第3話:宅配ピザの思い出

 思えば、外食が多い家庭だったと思う。両親が共働きの上に祖父母も自営業だったので、外で食べに行ったり店屋物を取る頻度は、世間一般より多かったのではなかろうか。


 店屋物といえば大抵はそば屋、たまにトンカツ屋(コロッケやエビフライ等もあり)だった。よく「そば屋の出前は問い合わせるたびに"今出ました"と言う」などと、不誠実の象徴のように言う輩がいるのだが、我が家のご贔屓のそば屋は非常に誠実で、電話をすればすぐに届けてくれた。そのお店の名誉にかけて、そば屋一般を馬鹿にする奴は許せない。


 さて、今回の本題はそば屋ではなくピザ屋である。90年代の中ごろ、我が町にもピザ屋が出来た。正確に言えば「わが町を宅配の範囲内とするピザ屋ができた」だが、とにかく折り込みチラシが入ってきたので、珍しさから注文してみたのだ。昔ながらの「出前」ではなく「宅配」という言葉にこだわるのが、なんだか新しい感じがした。


 旧来の出前と異なるのは、容器を返却する必要がないということだろう。蕎麦などをとった後は玄関先に丼を置いて回収してもらうが、ピザは使い捨ての紙箱なのである。


 最初にできたピザチェーンは「ピザーラ」だった。初めて注文したのはモントレーだったはずだ。ポテトとマヨネーズのピザというのは他で見たことがなかった。その後も新商品が出るたびに注文していた気がする。オレガノチキンやネギベエなどの全く新しい味を楽しんだ(今はもう無いようだが)。ハーフ&ハーフが登場してからはさらに色々な味が楽しめたっけ。


 さて、ピザーラができる前からアニメなどで宅配ピザの存在は知っており、「30分以内に届かなければ無料」という話も聞いていたのだが、我が家の最寄りのピザーラは普通に1時間前後かかった。これは立地の都合で仕方ないのだが、これにより「ピザは(近所の蕎麦やトンカツより)時間がかかる」というイメージが根付いてしまった。


 宅配ピザを巡る思い出は、ほぼ小学生の頃のものである。中学に上がると休日に家族が揃うことも少なくなり、注文する頻度が激減した。大人になっても自腹で注文したことは実は一度もなかったりする(友人宅などで食べたりはした)。配達のエリア外に住むようになったり、そもそもオーブンで自分で焼いたほうが早いということに気づいてしまったり。

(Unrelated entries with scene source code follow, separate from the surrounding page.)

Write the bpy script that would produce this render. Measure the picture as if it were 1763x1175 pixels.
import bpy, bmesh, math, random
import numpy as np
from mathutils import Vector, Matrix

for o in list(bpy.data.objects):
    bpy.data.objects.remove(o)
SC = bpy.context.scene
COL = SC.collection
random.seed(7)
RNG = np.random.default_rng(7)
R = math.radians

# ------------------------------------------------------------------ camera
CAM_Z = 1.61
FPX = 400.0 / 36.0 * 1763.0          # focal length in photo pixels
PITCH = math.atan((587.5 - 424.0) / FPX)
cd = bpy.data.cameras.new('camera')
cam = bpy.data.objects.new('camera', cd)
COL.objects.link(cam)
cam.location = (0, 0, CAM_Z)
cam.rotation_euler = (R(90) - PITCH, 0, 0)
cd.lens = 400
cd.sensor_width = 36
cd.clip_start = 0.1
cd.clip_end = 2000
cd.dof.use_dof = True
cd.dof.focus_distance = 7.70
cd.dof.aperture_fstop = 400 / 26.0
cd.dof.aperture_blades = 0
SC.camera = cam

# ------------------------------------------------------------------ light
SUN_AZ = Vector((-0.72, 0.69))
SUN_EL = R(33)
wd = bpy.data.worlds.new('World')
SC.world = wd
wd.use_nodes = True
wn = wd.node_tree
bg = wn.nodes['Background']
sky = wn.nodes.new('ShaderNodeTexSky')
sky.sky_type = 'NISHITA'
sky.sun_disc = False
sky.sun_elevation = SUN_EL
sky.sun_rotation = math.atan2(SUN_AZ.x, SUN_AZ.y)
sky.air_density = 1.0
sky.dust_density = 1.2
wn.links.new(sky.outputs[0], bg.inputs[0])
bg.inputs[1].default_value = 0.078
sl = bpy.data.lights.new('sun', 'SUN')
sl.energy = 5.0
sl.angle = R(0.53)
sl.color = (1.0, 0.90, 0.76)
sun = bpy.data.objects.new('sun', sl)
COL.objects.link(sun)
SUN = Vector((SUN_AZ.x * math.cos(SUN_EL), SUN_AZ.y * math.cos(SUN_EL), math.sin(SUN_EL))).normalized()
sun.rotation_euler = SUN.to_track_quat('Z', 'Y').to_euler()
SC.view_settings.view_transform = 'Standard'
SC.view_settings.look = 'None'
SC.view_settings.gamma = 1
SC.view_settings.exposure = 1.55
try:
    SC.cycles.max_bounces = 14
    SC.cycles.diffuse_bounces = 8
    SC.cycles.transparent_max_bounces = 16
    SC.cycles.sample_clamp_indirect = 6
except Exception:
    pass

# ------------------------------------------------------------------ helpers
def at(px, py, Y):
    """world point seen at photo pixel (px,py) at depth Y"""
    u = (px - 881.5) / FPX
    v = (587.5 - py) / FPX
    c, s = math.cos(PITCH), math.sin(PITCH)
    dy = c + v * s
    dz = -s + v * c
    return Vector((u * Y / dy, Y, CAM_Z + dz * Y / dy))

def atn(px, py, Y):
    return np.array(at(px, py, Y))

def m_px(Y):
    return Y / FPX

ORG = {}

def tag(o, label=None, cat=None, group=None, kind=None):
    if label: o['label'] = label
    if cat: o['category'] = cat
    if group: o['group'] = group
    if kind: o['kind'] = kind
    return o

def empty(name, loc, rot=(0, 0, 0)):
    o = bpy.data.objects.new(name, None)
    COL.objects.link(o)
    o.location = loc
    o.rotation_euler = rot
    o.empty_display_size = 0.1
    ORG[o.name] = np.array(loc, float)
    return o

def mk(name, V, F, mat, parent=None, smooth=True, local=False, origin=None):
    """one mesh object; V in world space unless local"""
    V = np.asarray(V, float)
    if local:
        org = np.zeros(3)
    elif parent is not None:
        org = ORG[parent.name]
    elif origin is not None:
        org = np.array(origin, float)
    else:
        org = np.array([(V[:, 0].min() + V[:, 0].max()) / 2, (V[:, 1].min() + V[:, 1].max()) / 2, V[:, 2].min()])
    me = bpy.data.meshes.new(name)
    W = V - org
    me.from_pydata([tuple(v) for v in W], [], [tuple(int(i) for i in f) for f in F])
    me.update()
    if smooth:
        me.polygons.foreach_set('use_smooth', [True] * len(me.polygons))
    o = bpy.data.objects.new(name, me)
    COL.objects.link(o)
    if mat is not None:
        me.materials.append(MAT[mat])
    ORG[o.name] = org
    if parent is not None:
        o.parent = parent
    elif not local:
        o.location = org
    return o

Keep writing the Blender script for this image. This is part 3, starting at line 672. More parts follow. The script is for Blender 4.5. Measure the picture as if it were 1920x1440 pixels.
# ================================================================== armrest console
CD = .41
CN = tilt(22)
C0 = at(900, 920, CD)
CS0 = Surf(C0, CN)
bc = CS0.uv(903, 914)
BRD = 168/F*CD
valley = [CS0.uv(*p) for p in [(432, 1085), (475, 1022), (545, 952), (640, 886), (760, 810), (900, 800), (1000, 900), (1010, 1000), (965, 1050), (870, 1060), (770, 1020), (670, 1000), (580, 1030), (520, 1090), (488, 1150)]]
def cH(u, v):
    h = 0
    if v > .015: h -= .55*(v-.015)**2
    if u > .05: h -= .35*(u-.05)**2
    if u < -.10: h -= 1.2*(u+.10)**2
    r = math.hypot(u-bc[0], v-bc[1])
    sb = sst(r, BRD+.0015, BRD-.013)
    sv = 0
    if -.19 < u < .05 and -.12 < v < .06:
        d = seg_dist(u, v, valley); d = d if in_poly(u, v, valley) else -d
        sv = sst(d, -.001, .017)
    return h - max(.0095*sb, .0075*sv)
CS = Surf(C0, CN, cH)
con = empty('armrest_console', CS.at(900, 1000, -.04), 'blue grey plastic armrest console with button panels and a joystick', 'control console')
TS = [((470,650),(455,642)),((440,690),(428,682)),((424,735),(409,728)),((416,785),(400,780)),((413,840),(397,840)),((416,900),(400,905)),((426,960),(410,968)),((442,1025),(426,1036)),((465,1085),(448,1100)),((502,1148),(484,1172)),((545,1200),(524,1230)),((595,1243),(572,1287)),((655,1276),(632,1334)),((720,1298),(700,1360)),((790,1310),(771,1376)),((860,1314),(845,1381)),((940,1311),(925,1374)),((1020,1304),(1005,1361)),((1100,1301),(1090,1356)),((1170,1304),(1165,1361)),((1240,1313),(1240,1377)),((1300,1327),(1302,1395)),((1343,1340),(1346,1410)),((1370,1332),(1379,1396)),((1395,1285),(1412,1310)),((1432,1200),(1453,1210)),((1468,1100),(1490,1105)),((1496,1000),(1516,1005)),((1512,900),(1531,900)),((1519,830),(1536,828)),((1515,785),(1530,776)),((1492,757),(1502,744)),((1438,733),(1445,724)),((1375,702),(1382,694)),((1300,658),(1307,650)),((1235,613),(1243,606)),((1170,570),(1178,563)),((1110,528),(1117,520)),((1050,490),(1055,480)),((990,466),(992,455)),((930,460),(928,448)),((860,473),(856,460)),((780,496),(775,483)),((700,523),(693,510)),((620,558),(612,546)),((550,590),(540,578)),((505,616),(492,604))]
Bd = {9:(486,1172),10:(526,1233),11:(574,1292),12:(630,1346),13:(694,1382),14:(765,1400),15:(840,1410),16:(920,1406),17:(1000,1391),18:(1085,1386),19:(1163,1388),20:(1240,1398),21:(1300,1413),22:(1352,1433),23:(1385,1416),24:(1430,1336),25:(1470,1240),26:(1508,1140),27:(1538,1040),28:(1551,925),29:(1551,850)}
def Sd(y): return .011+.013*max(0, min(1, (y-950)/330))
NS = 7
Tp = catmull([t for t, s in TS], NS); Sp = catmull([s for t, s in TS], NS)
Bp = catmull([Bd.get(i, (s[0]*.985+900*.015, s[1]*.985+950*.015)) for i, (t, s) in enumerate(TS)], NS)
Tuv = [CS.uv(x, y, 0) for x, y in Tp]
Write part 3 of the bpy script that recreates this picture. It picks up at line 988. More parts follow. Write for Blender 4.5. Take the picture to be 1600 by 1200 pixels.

 今後も、積極的に宅配ピザを食べる機会はもう無いと思うのだが、子供の頃の楽しかった思い出として記憶に残り続けるのだろう。ただ、オレガノチキンはもう一度食べてみて味を確かめてみたい。当時はオレガノが何なのかすらよくわからなかったのだから。有田気恵(きーちゃん)が出ていたCMの「オレガノチキン!チキン!チキン!」というセリフが未だに頭に残る。